Problem requirements: Restate the entire listing word for word.

Dataset excerpt:
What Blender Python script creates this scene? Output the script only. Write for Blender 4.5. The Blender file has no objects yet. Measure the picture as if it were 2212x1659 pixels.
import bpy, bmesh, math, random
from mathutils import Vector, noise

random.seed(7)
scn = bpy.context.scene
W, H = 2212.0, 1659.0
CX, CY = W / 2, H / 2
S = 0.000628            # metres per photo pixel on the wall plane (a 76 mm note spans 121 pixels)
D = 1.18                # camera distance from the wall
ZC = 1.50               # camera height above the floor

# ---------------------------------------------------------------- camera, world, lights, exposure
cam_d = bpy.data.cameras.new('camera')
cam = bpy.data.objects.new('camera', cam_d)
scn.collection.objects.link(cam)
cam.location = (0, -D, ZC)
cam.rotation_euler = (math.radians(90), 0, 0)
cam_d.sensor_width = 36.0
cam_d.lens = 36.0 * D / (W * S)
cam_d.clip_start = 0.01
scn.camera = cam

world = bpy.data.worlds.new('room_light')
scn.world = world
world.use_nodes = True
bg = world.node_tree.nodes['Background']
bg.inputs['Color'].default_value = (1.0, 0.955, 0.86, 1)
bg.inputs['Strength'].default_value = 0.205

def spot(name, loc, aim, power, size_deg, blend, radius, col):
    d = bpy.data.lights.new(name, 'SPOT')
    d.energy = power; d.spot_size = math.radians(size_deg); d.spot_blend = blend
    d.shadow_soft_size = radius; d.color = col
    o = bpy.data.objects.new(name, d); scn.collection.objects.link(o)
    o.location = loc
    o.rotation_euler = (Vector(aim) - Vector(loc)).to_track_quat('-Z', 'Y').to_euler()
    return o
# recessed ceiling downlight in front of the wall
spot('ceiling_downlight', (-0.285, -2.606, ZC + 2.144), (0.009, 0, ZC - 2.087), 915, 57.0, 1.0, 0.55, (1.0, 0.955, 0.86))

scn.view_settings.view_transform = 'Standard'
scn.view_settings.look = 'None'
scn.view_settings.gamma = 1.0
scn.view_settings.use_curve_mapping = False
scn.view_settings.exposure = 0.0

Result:
What Blender Python script creates this scene? Output the script only. Write for Blender 4.5. The Blender file has no objects yet. Measure the picture as if it were 2212x1659 pixels.
import bpy, bmesh, math, random
from mathutils import Vector, noise

random.seed(7)
scn = bpy.context.scene
W, H = 2212.0, 1659.0
CX, CY = W / 2, H / 2
S = 0.000628            # metres per photo pixel on the wall plane (a 76 mm note spans 121 pixels)
D = 1.18                # camera distance from the wall
ZC = 1.50               # camera height above the floor

# ---------------------------------------------------------------- camera, world, lights, exposure
cam_d = bpy.data.cameras.new('camera')
cam = bpy.data.objects.new('camera', cam_d)
scn.collection.objects.link(cam)
cam.location = (0, -D, ZC)
cam.rotation_euler = (math.radians(90), 0, 0)
cam_d.sensor_width = 36.0
cam_d.lens = 36.0 * D / (W * S)
cam_d.clip_start = 0.01
scn.camera = cam

world = bpy.data.worlds.new('room_light')
scn.world = world
world.use_nodes = True
bg = world.node_tree.nodes['Background']
bg.inputs['Color'].default_value = (1.0, 0.955, 0.86, 1)
bg.inputs['Strength'].default_value = 0.205

def spot(name, loc, aim, power, size_deg, blend, radius, col):
    d = bpy.data.lights.new(name, 'SPOT')
    d.energy = power; d.spot_size = math.radians(size_deg); d.spot_blend = blend
    d.shadow_soft_size = radius; d.color = col
    o = bpy.data.objects.new(name, d); scn.collection.objects.link(o)
    o.location = loc
    o.rotation_euler = (Vector(aim) - Vector(loc)).to_track_quat('-Z', 'Y').to_euler()
    return o
# recessed ceiling downlight in front of the wall
spot('ceiling_downlight', (-0.285, -2.606, ZC + 2.144), (0.009, 0, ZC - 2.087), 915, 57.0, 1.0, 0.55, (1.0, 0.955, 0.86))

scn.view_settings.view_transform = 'Standard'
scn.view_settings.look = 'None'
scn.view_settings.gamma = 1.0
scn.view_settings.use_curve_mapping = False
scn.view_settings.exposure = 0.0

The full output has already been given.